Cyrus Leroy Baldridge Biography

Cyrus Leroy Baldridge

American

1889-1977

Biography

Painter, printmaker, journalist and writer Cyrus Leroy Baldridge was born May 27, 1889, in Alton, New York. His parents divorced when he was very young, and his mother took up a door-to-door traveling sales route, bringing Baldridge along and giving the young artist an appreciation of the nomadic lifestyle that he would carry with him throughout his career. 

His mother eventually settled in Chicago, marrying artist Frank Holmes when Baldridge was ten years old. Under Holmes' tutelage he flourished in the field of drawing, learning how to create quick sketches of figures and facial expressions on the street and apply his observations to more detailed works in Holmes' studio. With this knowledge, Baldridge applied to the University of Chiacgoin 1907; he was accepted, and he paid his way through sign painting for the University's campus events. The commercial experience proved useful after graduation, when, after a few years as a National Guardsman and work as a cow hand, he was given a position as a war correspondance illustrator upon the commencement of World War I. Using a German letter of passage, he traveled by bicycle, horse cart, and foot through many beleagured European territories, recording what he saw. 

His experience as a correspondant during war time included being called up by the National Guard in 1916 to travel to the U.S./Mexico border and record the battle between the U.S. Army and Pancho Villa; he then joined the French Army as a stretcher-bearer, but was then transferred by the U.S. government to the American Expeditionary Forces as chief artist for the Stars and Stripes newspaper when the U.S. entered World War I. These experiences led to the artist's peace and freedom of speeach activism throughout his career. 

Beginning in 1920 Baldridge and his companion Caroline Singer decided to embark on a trip throughout the African continent and into Asia, beginning with Sierra Leone and across to Ethiopoia, then India, China, and Japan. These visits became a great source of inspiration to Baldridge, who sketched the people and places they met and ventured through. When the pair returned to the United States, Baldridge began seeking out African American thinkers and artists, and was commissioned to illustrate the works of some of the Black writers he came to know. He and Singer published several books about their travels and Baldridge's activism expanded to vocally protest mounting sentiments of race inferiority as Europe barreled toward a second world war. 
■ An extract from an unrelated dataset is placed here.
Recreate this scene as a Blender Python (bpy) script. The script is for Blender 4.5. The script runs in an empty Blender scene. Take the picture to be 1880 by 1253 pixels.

In addition to the friendships and connections found along their journey, Baldridge also discovered a love of printmaking after extended periods of time in Japan. He worked with Watanabe Shozaburo who taught him the art of woodcuts, and with this knowledge Baldridge began exploring other forms of printmaking on his return to the States. 

The 1930s '40s proved to be a particularly prolific time for the artist, who in addition to his own fine art was illustrating over 100 publications and books, including his own autobiography, Time and Chance, published in 1947. With the success of this book as well as a profitable job with the Information Please Almanac he and Caroline were able to retire in 1951. They relocated to Santa Fe, living in a small adobe house where Baldridge began to focus primarily on oil painting. Singer, though a successful writer who had intended to focus on her craft once they had settled, developed what was thought to be dementia and later speculated to be a series of small strokes; she died in 1963. 

Baldridge continued to paint and was an active participant in the Santa Fe arts scene until the mid 1970s, when age began to deplete his abilities. He died of a self-inflicted gun shot in 1977. He donated the bulk of his estate to the University of Chicago, much of which can be found at the school's Smart Gallery.